House Debates Supplemental

House Debates Supplemental

After adopting a revised rule for the FY97 supplemental appropriations bill on a 269-152 vote, the House this afternoon launched into what is expected to be a lengthy debate on the $8.4 billion spending package.

Today's action was required after 43 Republicans joined Democrats to defeat the original rule Wednesday on a 229-193 vote.

Controversial amendments remain, even after the resolution of problems over the sponsorship of the amendment to increase supplemental spending for the Women, Infants and Children nutrition program; the waiving of points of order against language on American ownership requirements for companies that supply paper for currency; and the dropping of amendments to use unspent Defense Department money to offset spending elsewhere and to set a deadline for U.S. troops to leave Bosnia.

The amendment expected to generate the most heated debate -- and which has drawn a presidential veto threat -- is a proposal by Rep.
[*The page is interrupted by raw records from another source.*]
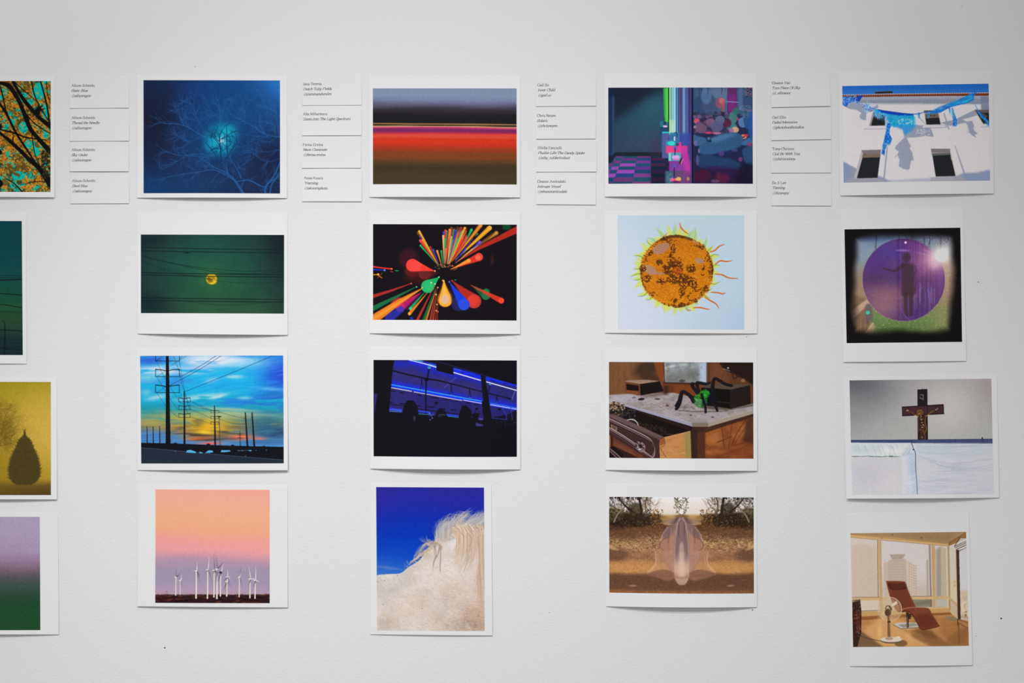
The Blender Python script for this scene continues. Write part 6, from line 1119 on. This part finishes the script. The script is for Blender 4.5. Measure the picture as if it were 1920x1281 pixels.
    c.ell(363, 806, 25, 30, (110, 82, 60)); c.ell(358, 810, 18, 22, (84, 62, 48)); c.curve([(345, 780), (352, 760), (372, 756), (388, 772), (390, 790)], 6, (84, 62, 46)); c.poly([(360, 836), (380, 836), (388, 1005), (360, 1005)], (130, 92, 62)); c.line([(377, 840), (384, 1000)], 5, (200, 160, 120), .8); c.rect(358, 872, 384, 884, (80, 58, 44))
    c.ell(387, 1020, 82, 22, (96, 76, 60)); c.ell(387, 1012, 82, 20, (214, 200, 180)); c.ell(372, 1004, 30, 12, (176, 150, 124)); c.ell(440, 996, 16, 8, (226, 212, 190)); c.line([(310, 1024), (350, 1036), (440, 1034), (468, 1020)], 4, (110, 90, 70)); c.curve([(152, 985), (230, 1008), (310, 1024)], 4, (60, 46, 40), .9)
    c.grain(.016)
A_, B_ = .19907, 300 / 1240
def P(pic, ox, oy, sc, sheet, picq, bow, label): return dict(pic=pic, o=(ox, oy), sc=sc, sheet=sheet, picq=picq, bow=bow, label=label)
PRINTS = [
 P('autumn', 0, 120, .21849, [(-820, 98), (466, 106), (472, 1146), (-815, 1138)], [(-788, 146), (437, 148), (438, 1101), (-786, 1098)], (1.0, 3.0), 'print of orange autumn leaves and black branches against teal sky, at the top left'),
 P('wires_green', 0, 390, .24206, [(-743, 34), (203, 42), (208, 1207), (-738, 1200)], [(-712, 100), (170, 102), (179, 1140), (-705, 1137)], (.8, 1.4), 'print of dark green dusk sky crossed by thin wires with one bent street lamp pole'),
 P('fog_trees', 0, 690, .20313, [(-859, 86), (524, 97), (530, 1212), (-855, 1206)], [(-805, 126), (470, 130), (476, 1172), (-800, 1170)], (1.0, 4.4), 'print of a dark round conifer and a bare tree in yellow fog'),
 P('gradient', 0, 940, .2664, [(-646, 76), (409, 85), (415, 936), (-640, 930)], [(-518, 108), (281, 110), (288, 905), (-514, 903)], (1.0, 4.4), 'print with a plain blur from lilac down to dark green'),
 P('blue_tree', 250, 130, A_, [(33, 65), (1448, 70), (1448, 1214), (36, 1210)], [(97, 103), (1382, 106), (1384, 1172), (100, 1169)], (1.0, 2.6), 'print of bare blue branches around a glowing cyan moon at night'),
 P('moon', 250, 385, A_, [(36, 72), (1452, 80), (1455, 1222), (42, 1210)], [(72, 276), (1421, 280), (1421, 1021), (74, 1016)], (1.0, 3.0), 'print of a small yellow moon behind wires in a dark green sky'),
 P('powerlines', 250, 640, A_, [(32, 73), (1452, 75), (1458, 1213), (40, 1213)], [(65, 138), (1412, 134), (1421, 1148), (77, 1151)], (1.0, 2.4), 'print of black power pylons before a bright turquoise and yellow sunset'),
 P('turbines', 250, 895, A_, [(42, 72), (1453, 84), (1456, 1225), (42, 1213)], [(210, 115), (1285, 119), (1287, 1184), (211, 1180)], (1.0, 2.2), 'print of white wind turbines under a peach and pink evening sky'),
 P('tulips', 685, 130, A_, [(37, 60), (1458, 64), (1458, 1208), (38, 1204)], [(71, 181), (1424, 181), (1426, 1087), (73, 1084)], (1.0, 3.2), 'print of blurred horizontal bands in grey, black, magenta, red and brown'),
 P('light_burst', 685, 385, A_, [(42, 64), (1458, 70), (1458, 1213), (42, 1206)], [(73, 178), (1426, 183), (1425, 1086), (73, 1079)], (1.0, 3.4), 'print of coloured light streaks bursting from the middle of a black ground'),
 P('night_bus', 685, 640, A_, [(45, 58), (1460, 64), (1460, 1207), (46, 1199)], [(77, 176), (1427, 181), (1427, 1088), (79, 1083)], (1.0, 4.0), 'print of a dark bus interior with blue neon strips and head silhouettes'),
 P('horse', 685, 895, B_, [(40, 48), (976, 55), (984, 1225), (42, 1216)], [(84, 76), (920, 80), (925, 1190), (92, 1186)], (.8, 1.2), 'upright print of a white horse neck and blond mane against deep blue sky'),
 P('claw_machine', 1125, 130, A_, [(43, 48), (1470, 52), (1472, 1204), (46, 1200)], [(77, 174), (1436, 173), (1438, 1080), (78, 1080)], (1.0, 3.6), 'print of a neon lit claw machine heaped with plush toys beside a chequered floor'),
 P('sunflower', 1125, 385, A_, [(45, 58), (1478, 62), (1478, 1208), (46, 1202)], [(166, 95), (1355, 97), (1356, 1171), (167, 1167)], (1.0, 1.6), 'print of a round orange sunflower head on a pale blue ground'),
 P('dresser', 1125, 640, A_, [(49, 72), (1478, 75), (1478, 1219), (51, 1211)], [(84, 195), (1442, 200), (1443, 1105), (86, 1097)], (1.0, 3.4), 'print of a black and green toy spider on an old wooden dresser with open drawer'),
 P('veil', 1125, 895, A_, [(56, 66), (1475, 70), (1476, 1222), (56, 1214)], [(85, 184), (1446, 191), (1448, 1093), (87, 1085)], (1.0, 4.0), 'print of a mirrored sheer veil shape standing on a brown dirt path'),
 P('torn_cloth', 1565, 125, 315 / 1582, [(34, 58), (1484, 38), (1496, 1196), (51, 1215)], [(70, 184), (1448, 161), (1459, 1074), (82, 1094)], (1.0, 2.6), 'print of torn blue cloth strung before a white house with four dark windows'),
 P('purple_disc', 1565, 385, 315 / 1323, [(42, 36), (1012, 26), (1034, 1226), (66, 1235)], [(76, 190), (988, 177), (1001, 1076), (92, 1086)], (.8, 1.4), 'upright print of a purple disc with a standing silhouette inside a blurred black border'),
 P('crucifix', 1565, 695, 320 / 1640, [(85, 66), (1558, 45), (1578, 1220), (108, 1228)], [(141, 94), (1503, 78), (1524, 1182), (161, 1188)], (1.0, 3.8), 'print of a dark crucifix above a blue rail and draped white cloth'),
 P('lounge_chair', 1575, 950, 315 / 1281, [(44, 58), (980, 46), (1008, 1208), (74, 1216)], [(78, 203), (960, 193), (980, 1061), (98, 1070)], (.8, 1.0), 'upright print of a brown reclining chair and a standing fan in a sunlit room'),
]
C1, C4 = 125 / 628, 125 / 616
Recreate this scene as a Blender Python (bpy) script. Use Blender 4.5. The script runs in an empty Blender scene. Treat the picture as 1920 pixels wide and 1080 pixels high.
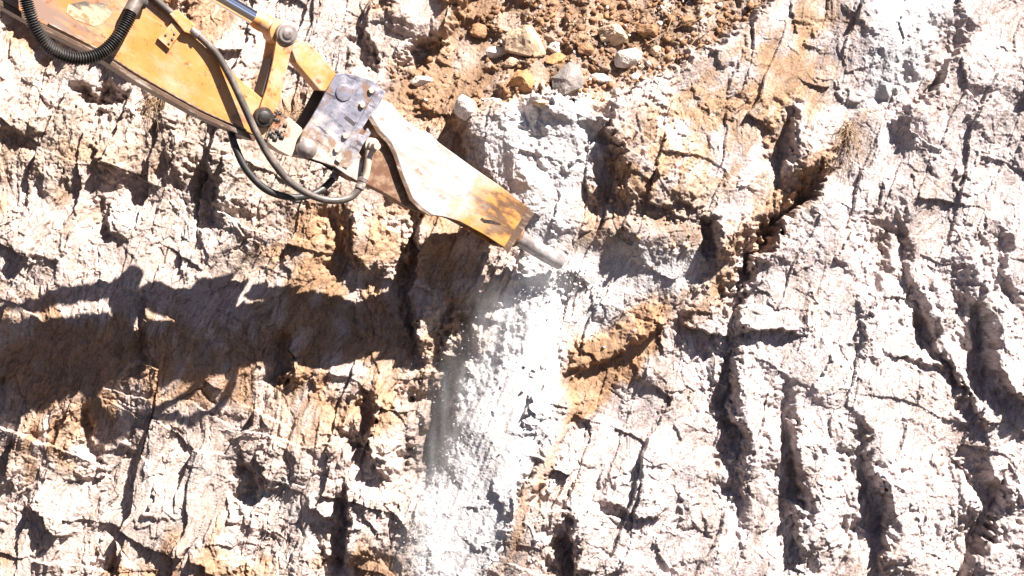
import bpy, bmesh, math, random
import numpy as np
from mathutils import Vector, Matrix

# ------------------------------------------------------------------ camera, sky, sun, exposure
SC = bpy.context.scene
COL = SC.collection
D = 24.0                      # camera stands 24 m from the rock face
W = 1920 / 180.0              # width of the photographed strip of rock in metres
ZC = 4.2                      # camera height over the quarry floor
T = 0.16                      # the face leans back
cam_d = bpy.data.cameras.new('camera')
cam_d.sensor_width = 36.0
cam_d.lens = 36.0 * D / W
cam_d.clip_end = 500
cam = bpy.data.objects.new('camera', cam_d)
cam.location = (0, -D, ZC)
cam.rotation_euler = (math.radians(90), 0, 0)
COL.objects.link(cam)
SC.camera = cam

LX, LY, LZ = -1.25, 1.02, -1.80          # direction the sunlight travels
elev = math.atan2(-LZ, math.hypot(LX, LY))
azim = math.atan2(-LX, -LY)              # compass bearing of the sun from +Y, clockwise
world = bpy.data.worlds.new("World")
SC.world = world
world.use_nodes = True
wn = world.node_tree
sky = wn.nodes.new('ShaderNodeTexSky')
sky.sky_type = 'NISHITA'
sky.sun_disc = False
sky.air_density = 0.2          # high, clear, dry air: deep shadows
sky.dust_density = 0.2
sky.sun_elevation = elev
sky.sun_rotation = azim
bg = wn.nodes['Background']
bg.inputs['Strength'].default_value = 0.05
wn.links.new(sky.outputs[0], bg.inputs['Color'])
sun_d = bpy.data.lights.new('sun', 'SUN')
sun_d.energy = 5.0
sun_d.angle = math.radians(0.5)
sun_d.color = (1.0, 0.94, 0.88)
sun = bpy.data.objects.new('sun', sun_d)
sun.rotation_euler = Vector((LX, LY, LZ)).to_track_quat('-Z', 'Y').to_euler()
sun.location = (12, -12, 20)
COL.objects.link(sun)
SC.view_settings.view_transform = 'Standard'
SC.view_settings.look = 'None'
SC.view_settings.exposure = 1.98
SC.view_settings.gamma = 1.0

rnd = random.Random(7)
rng = np.random.default_rng(11)
PX = 1.0 / 180.0

# ------------------------------------------------------------------ noise
def hash2(ix, iy, seed):
    a = (ix.astype(np.int64) & 0xffff).astype(np.uint32)
    b = (iy.astype(np.int64) & 0xffff).astype(np.uint32)
    h = a * np.uint32(0x9E3779B1) ^ (b * np.uint32(0x85EBCA77)) ^ np.uint32((seed * 0xC2B2AE3D) & 0xffffffff)
    h ^= h >> np.uint32(15); h *= np.uint32(0x2C1B3C6D)
    h ^= h >> np.uint32(12); h *= np.uint32(0x297A2D39)
    h ^= h >> np.uint32(15)
    return h

def r01(h, k=0):
    if k:
        h = h * np.uint32(1664525 + 2 * k) + np.uint32(1013904223)
        h = h ^ (h >> np.uint32(16))
        h = h * np.uint32(0x45d9f3b)
        h = h ^ (h >> np.uint32(13))
    return (h >> np.uint32(8)).astype(np.float32) * np.float32(1 / 16777216.0)

def perlin(x, y, seed):
    x0 = np.floor(x); y0 = np.floor(y)
    fx = (x - x0).astype(np.float32); fy = (y - y0).astype(np.float32)
    ix = x0.astype(np.int32); iy = y0.astype(np.int32)
    ux = fx * fx * fx * (fx * (fx * 6 - 15) + 10)
    uy = fy * fy * fy * (fy * (fy * 6 - 15) + 10)
    out = 0
    for dx in (0, 1):
        for dy in (0, 1):
            a = r01(hash2(ix + dx, iy + dy, seed)) * np.float32(2 * np.pi)
            g = np.cos(a) * (fx - dx) + np.sin(a) * (fy - dy)
            out = out + g * (ux if dx else 1 - ux) * (uy if dy else 1 - uy)
    return out * np.float32(1.5)

def fbm(x, y, seed, octs=4, gain=0.5, lac=2.03):
    s = 0; a = 1.0; n = 0
    for o in range(octs):
        s = s + a * perlin(x, y, seed + o * 17)
        n += a; a *= gain; x = x * lac + 3.7; y = y * lac - 1.9
    return s / n

def facet(x, y, seed, slope=0.9, cone=0.7, jump=1.0):
    """chiselled rock: the upper envelope of randomly tilted planes, one per jittered cell"""
    x0 = np.floor(x); y0 = np.floor(y)
    ix = x0.astype(np.int32); iy = y0.astype(np.int32)
    fx = (x - x0).astype(np.float32); fy = (y - y0).astype(np.float32)
    best = np.full(x.shape, -9.0, np.float32)
    for dx in (-1, 0, 1):
        for dy in (-1, 0, 1):
            h = hash2(ix + dx, iy + dy, seed)
            px = fx - dx - r01(h, 1); py = fy - dy - r01(h, 2)
            v = jump * r01(h, 3) + slope * (2 * r01(h, 4) - 1) * px + slope * (2 * r01(h, 5) - 1) * py - cone * np.sqrt(px * px + py * py)
            np.maximum(best, v, out=best)
    return best

def steps(x, y, seed, slope=0.8):
    """broken blocks: nearest cell's own tilted plane, with sharp jumps between the blocks"""
    x0 = np.floor(x); y0 = np.floor(y)
    ix = x0.astype(np.int32); iy = y0.astype(np.int32)
    fx = (x - x0).astype(np.float32); fy = (y - y0).astype(np.float32)
    bd = np.full(x.shape, 9.0, np.float32); out = np.zeros(x.shape, np.float32)
    for dx in (-1, 0, 1):
        for dy in (-1, 0, 1):
            h = hash2(ix + dx, iy + dy, seed)
            px = fx - dx - r01(h, 1); py = fy - dy - r01(h, 2)
            d = px * px + py * py
            v = r01(h, 3) + slope * (2 * r01(h, 4) - 1) * px + slope * (2 * r01(h, 5) - 1) * py
            m = d < bd
            out[m] = v[m]; bd[m] = d[m]
    return out

def clods(x, y, seed):
    """rounded lumps of soil"""
    x0 = np.floor(x); y0 = np.floor(y)
    ix = x0.astype(np.int32); iy = y0.astype(np.int32)
    fx = (x - x0).astype(np.float32); fy = (y - y0).astype(np.float32)
    best = np.zeros(x.shape, np.float32)
    for dx in (-1, 0, 1):
        for dy in (-1, 0, 1):
            h = hash2(ix + dx, iy + dy, seed)
            px = fx - dx - r01(h, 1); py = fy - dy - r01(h, 2)
            r = 0.25 + 0.6 * r01(h, 3) ** 2
            v = r * r - px * px - py * py
            np.maximum(best, np.sqrt(np.maximum(v, 0)), out=best)
    return best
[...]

George Gekas, R-Pa., to automatically continue FY97 spending at 100 percent of appropriated levels into FY98 if regular appropriations bills are not enacted by the start of the new fiscal year.

The White House insists any automatic CR language reflect the FY98 discretionary spending levels officials say were set in the recent balanced budget agreement. Gekas' amendment mirrors language already in the Senate supplemental bill. White House officials and Senate Commerce Chairman John McCain, R-Ariz., and Sen. Kay Bailey Hutchison, R-Texas, have been unable to work out a compromise.

Another problem could be an amendment by Rep. Mark Neumann, R-Wis., to reshuffle spending and offsets in the bill. Neumann has said the supplemental would increase the budget deficit when measured in spending outlays, despite assurances from House Appropriations Chairman Livingston that the supplemental is paid for in budget authority.

Neumann's amendment would strike $2.4 billion in advance FY98 Federal Emergency Management Agency funding, rescind $3.6 billion in undefined FY97 budget authority and restore $3.8 billion in rescissions in HUD's low-income housing reserve.

The amendment is designed in part to plug the hole that will be left when House Transportation and Infrastructure Chairman Shuster raises a point of order against using $1.6 billion in contract authority from transportation trust funds to offset spending in the bill.